[WHAT YOU SHOULD DO] From the first line of the data below, repeat each line exactly until you reach the line with "if rnd.random() <"; include that line too.

[RECORDS SUPPLIED]
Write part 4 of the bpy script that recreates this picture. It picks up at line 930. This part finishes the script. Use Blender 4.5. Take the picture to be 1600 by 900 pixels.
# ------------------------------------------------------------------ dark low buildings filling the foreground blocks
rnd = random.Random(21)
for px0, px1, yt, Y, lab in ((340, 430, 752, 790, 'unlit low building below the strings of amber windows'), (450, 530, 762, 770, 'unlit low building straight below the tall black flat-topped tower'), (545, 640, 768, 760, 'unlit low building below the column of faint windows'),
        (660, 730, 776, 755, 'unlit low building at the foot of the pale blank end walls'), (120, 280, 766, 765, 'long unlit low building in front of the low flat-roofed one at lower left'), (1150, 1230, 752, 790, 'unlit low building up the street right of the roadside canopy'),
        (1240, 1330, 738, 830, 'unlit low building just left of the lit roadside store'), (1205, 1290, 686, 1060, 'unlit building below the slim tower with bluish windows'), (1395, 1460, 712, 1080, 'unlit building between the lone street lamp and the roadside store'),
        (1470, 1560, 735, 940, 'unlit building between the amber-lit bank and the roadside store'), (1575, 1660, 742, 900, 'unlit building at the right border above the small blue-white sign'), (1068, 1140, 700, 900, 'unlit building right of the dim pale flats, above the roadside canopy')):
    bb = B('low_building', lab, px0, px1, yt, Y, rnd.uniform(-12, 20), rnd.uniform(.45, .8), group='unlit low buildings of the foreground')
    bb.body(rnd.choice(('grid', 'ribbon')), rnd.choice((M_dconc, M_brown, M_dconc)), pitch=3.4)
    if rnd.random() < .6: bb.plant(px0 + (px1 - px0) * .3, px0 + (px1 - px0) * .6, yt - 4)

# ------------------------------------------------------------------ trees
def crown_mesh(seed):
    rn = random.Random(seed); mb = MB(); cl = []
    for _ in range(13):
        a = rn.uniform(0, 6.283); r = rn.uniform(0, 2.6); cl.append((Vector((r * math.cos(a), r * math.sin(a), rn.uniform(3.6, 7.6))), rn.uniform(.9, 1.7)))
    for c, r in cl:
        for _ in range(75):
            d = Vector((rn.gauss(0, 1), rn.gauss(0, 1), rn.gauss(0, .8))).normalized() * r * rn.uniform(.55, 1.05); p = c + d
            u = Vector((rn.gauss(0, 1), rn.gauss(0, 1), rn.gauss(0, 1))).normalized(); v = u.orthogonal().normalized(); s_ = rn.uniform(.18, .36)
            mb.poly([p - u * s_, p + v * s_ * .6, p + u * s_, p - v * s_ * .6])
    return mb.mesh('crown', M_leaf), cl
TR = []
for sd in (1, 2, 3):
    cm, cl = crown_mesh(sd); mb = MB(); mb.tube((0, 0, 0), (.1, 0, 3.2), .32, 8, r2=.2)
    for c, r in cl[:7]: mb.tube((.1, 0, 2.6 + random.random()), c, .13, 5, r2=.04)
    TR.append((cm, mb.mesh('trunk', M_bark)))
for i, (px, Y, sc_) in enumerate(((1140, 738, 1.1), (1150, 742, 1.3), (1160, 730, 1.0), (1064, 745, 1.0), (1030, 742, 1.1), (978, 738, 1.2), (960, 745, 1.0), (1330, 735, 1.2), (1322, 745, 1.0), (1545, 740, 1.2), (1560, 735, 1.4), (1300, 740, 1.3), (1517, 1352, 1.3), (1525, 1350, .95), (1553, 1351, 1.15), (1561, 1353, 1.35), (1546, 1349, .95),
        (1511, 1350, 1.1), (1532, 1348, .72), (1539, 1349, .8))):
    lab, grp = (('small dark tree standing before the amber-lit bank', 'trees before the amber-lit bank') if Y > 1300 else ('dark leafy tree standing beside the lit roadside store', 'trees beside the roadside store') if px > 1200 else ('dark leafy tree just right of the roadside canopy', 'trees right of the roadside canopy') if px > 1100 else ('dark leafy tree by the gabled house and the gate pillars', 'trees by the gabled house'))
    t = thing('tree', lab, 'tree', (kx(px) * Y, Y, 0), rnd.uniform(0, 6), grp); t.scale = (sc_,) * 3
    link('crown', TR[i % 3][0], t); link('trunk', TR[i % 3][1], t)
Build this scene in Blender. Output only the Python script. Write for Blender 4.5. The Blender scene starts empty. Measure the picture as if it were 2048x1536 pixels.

[TASK RESULT]
Write part 4 of the bpy script that recreates this picture. It picks up at line 930. This part finishes the script. Use Blender 4.5. Take the picture to be 1600 by 900 pixels.
# ------------------------------------------------------------------ dark low buildings filling the foreground blocks
rnd = random.Random(21)
for px0, px1, yt, Y, lab in ((340, 430, 752, 790, 'unlit low building below the strings of amber windows'), (450, 530, 762, 770, 'unlit low building straight below the tall black flat-topped tower'), (545, 640, 768, 760, 'unlit low building below the column of faint windows'),
        (660, 730, 776, 755, 'unlit low building at the foot of the pale blank end walls'), (120, 280, 766, 765, 'long unlit low building in front of the low flat-roofed one at lower left'), (1150, 1230, 752, 790, 'unlit low building up the street right of the roadside canopy'),
        (1240, 1330, 738, 830, 'unlit low building just left of the lit roadside store'), (1205, 1290, 686, 1060, 'unlit building below the slim tower with bluish windows'), (1395, 1460, 712, 1080, 'unlit building between the lone street lamp and the roadside store'),
        (1470, 1560, 735, 940, 'unlit building between the amber-lit bank and the roadside store'), (1575, 1660, 742, 900, 'unlit building at the right border above the small blue-white sign'), (1068, 1140, 700, 900, 'unlit building right of the dim pale flats, above the roadside canopy')):
    bb = B('low_building', lab, px0, px1, yt, Y, rnd.uniform(-12, 20), rnd.uniform(.45, .8), group='unlit low buildings of the foreground')
    bb.body(rnd.choice(('grid', 'ribbon')), rnd.choice((M_dconc, M_brown, M_dconc)), pitch=3.4)
    if rnd.random() < .6: bb.plant(px0 + (px1 - px0) * .3, px0 + (px1 - px0) * .6, yt - 4)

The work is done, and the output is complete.